Jakarta (ANTARA News) - Wakapolri Komjen Pol Syafruddin menyesalkan berkembangnya pendapat yang menyebut bahwa penangkapan sejumlah terduga teroris yang merencanakan aksi bom bunuh diri di Istana Negara, hanyalah upaya pengalihan isu.

"Teroris itu serius ya! Jangan ada komentar bahwa itu pengalihan isu atau sebagainya," kata Komjen Syafruddin, di gedung PTIK, Jakarta, Rabu.

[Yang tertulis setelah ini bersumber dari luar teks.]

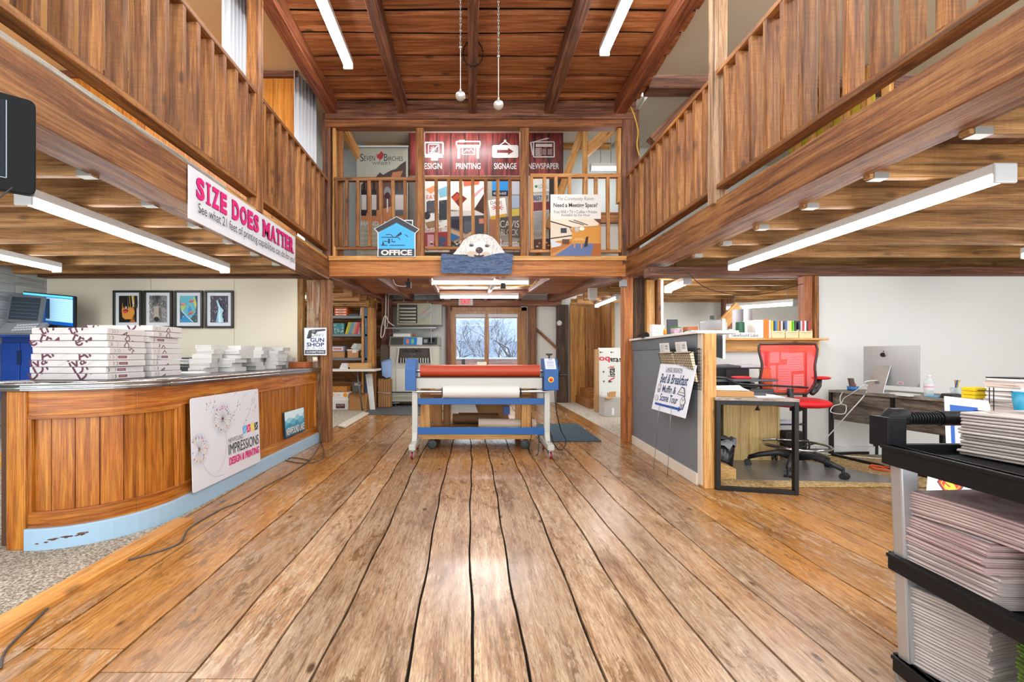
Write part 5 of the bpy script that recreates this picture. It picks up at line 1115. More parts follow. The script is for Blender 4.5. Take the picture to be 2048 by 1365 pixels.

Wakapolri menegaskan bahwa jajarannya, tim Densus 88, selama ini telah bekerja keras untuk mengintai gerak gerik para terduga teroris.

"Anak buah saya, ada yang satu tahun tidak pulang ke rumah. Tidak ketemu anak dan istri untuk melacak (keberadaan terduga teroris). Mereka tidur di jalan untuk selidiki ini itu dan kami bisa tangkap sebelum ada bom (meledak), tolong jangan komentar ini pengalihan isu. Hati-hati berkomentar," katanya.

Ia berujar, beberapa kota di dunia seperti Kairo (Mesir), Istanbul (Turki) dan lainnya banyak korban berjatuhan karena bom. Sementara di Indonesia tidak ada korban karena Densus 88 berhasil menangkap jaringan terorisme satu hari sebelum beraksi di Istana Negara.

"Di negara lain ada korban, tapi di Indonesia bisa kami antisipasi, kami cegah dan ditangkap semuanya. Jadi hati-hati, jangan bilang ini pengalihan isu," tegasnya.

Pihaknya mengatakan bahwa kemampuan Indonesia dalam penanganan kasus terorisme telah diakui negara-negara tetangga.

"Dunia mengakui penanggulangan terorisme di sini (Indonesia). Saya baru pulang dari Jepang, Kepala Kepolisian Jepang minta advice (saran/nasihat) dalam rangka menghadapi Olimpiade 2020," katanya.

Pada Sabtu (10/12), Densus 88 menangkap tiga terduga teroris, MNS dan AS (laki-laki) serta DYN (perempuan).

MNS dan AS ditangkap di jalan layang Kalimalang, Bekasi. Sementara DYN ditangkap di rumah kontrakan di Jalan Bintara Jaya 8 Bekasi, Jawa Barat.

Polisi menemukan barang bukti berupa bom rakitan berbentuk penanak nasi elektronik (rice cooker) di kamar 104 kontrakan tiga lantai itu.